> STATED PROBLEM:
Give back an exact copy of the lines from the start of the material through the line bearing "return H_CAM - (py - HY) / F * d". Include both ends and nothing else.
___ DATASET EXCERPTS ___
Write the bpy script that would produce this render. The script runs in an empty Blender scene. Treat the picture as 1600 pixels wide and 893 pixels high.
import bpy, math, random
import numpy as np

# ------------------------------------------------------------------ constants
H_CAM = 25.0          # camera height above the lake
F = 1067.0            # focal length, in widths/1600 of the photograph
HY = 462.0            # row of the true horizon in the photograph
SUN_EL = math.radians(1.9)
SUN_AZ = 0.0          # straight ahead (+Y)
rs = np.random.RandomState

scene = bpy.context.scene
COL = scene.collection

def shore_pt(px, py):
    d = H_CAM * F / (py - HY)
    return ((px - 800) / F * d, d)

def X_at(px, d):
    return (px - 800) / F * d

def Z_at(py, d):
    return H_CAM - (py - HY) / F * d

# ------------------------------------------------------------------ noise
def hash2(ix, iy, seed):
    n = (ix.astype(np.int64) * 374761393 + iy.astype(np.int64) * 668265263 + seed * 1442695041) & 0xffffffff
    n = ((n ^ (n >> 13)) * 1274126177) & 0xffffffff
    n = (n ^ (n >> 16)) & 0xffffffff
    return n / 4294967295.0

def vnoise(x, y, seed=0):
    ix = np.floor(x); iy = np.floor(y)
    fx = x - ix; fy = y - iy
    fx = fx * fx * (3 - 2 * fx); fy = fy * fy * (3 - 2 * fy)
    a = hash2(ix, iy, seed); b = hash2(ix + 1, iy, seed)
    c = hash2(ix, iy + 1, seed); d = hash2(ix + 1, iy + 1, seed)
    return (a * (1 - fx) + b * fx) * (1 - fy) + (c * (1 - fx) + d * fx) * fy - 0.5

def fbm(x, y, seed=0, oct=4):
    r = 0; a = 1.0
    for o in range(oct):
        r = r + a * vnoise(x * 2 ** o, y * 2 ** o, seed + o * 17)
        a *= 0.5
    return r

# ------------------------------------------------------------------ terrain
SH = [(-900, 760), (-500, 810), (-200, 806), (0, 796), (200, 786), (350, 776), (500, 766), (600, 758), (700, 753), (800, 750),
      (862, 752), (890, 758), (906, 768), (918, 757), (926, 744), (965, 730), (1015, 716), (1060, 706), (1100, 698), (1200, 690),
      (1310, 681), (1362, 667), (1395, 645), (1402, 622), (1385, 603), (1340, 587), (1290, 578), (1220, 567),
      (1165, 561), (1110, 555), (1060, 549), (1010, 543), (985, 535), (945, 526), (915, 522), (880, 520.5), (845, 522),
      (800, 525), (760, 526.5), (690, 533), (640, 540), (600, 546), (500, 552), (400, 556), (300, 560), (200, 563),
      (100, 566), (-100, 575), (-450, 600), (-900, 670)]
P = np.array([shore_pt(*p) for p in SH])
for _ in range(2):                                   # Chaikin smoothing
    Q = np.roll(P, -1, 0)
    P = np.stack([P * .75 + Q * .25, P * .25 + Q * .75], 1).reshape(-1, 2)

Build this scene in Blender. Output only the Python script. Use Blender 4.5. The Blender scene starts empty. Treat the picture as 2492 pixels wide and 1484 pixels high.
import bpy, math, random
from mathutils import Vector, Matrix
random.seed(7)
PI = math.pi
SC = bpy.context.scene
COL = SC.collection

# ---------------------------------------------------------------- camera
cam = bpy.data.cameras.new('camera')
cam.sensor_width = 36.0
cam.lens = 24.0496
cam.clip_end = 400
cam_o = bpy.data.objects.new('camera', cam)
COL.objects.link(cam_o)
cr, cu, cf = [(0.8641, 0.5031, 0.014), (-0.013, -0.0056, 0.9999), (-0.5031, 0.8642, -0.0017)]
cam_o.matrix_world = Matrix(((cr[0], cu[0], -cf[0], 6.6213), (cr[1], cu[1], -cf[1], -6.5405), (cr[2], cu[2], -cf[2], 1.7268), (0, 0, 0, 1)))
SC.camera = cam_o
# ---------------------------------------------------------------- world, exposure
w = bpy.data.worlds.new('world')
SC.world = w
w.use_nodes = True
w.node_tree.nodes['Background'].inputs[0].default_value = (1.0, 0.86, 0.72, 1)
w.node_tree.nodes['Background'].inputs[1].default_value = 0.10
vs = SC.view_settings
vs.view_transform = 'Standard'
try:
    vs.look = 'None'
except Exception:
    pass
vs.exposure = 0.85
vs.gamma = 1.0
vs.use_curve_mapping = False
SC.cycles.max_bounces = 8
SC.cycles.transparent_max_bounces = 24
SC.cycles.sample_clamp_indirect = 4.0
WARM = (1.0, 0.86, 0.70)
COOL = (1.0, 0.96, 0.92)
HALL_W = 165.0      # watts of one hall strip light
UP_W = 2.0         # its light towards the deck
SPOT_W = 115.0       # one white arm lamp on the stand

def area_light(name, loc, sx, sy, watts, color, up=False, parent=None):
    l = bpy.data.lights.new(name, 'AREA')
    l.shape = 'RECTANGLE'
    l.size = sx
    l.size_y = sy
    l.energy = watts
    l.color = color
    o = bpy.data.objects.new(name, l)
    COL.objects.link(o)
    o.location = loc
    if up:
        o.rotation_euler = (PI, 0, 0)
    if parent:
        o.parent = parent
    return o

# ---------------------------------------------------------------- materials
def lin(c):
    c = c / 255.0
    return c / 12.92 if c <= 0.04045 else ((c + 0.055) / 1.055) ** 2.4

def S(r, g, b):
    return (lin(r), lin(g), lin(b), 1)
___
> SOLVED EXERCISE:
Write the bpy script that would produce this render. The script runs in an empty Blender scene. Treat the picture as 1600 pixels wide and 893 pixels high.
import bpy, math, random
import numpy as np

# ------------------------------------------------------------------ constants
H_CAM = 25.0          # camera height above the lake
F = 1067.0            # focal length, in widths/1600 of the photograph
HY = 462.0            # row of the true horizon in the photograph
SUN_EL = math.radians(1.9)
SUN_AZ = 0.0          # straight ahead (+Y)
rs = np.random.RandomState

scene = bpy.context.scene
COL = scene.collection

def shore_pt(px, py):
    d = H_CAM * F / (py - HY)
    return ((px - 800) / F * d, d)

def X_at(px, d):
    return (px - 800) / F * d

def Z_at(py, d):
    return H_CAM - (py - HY) / F * d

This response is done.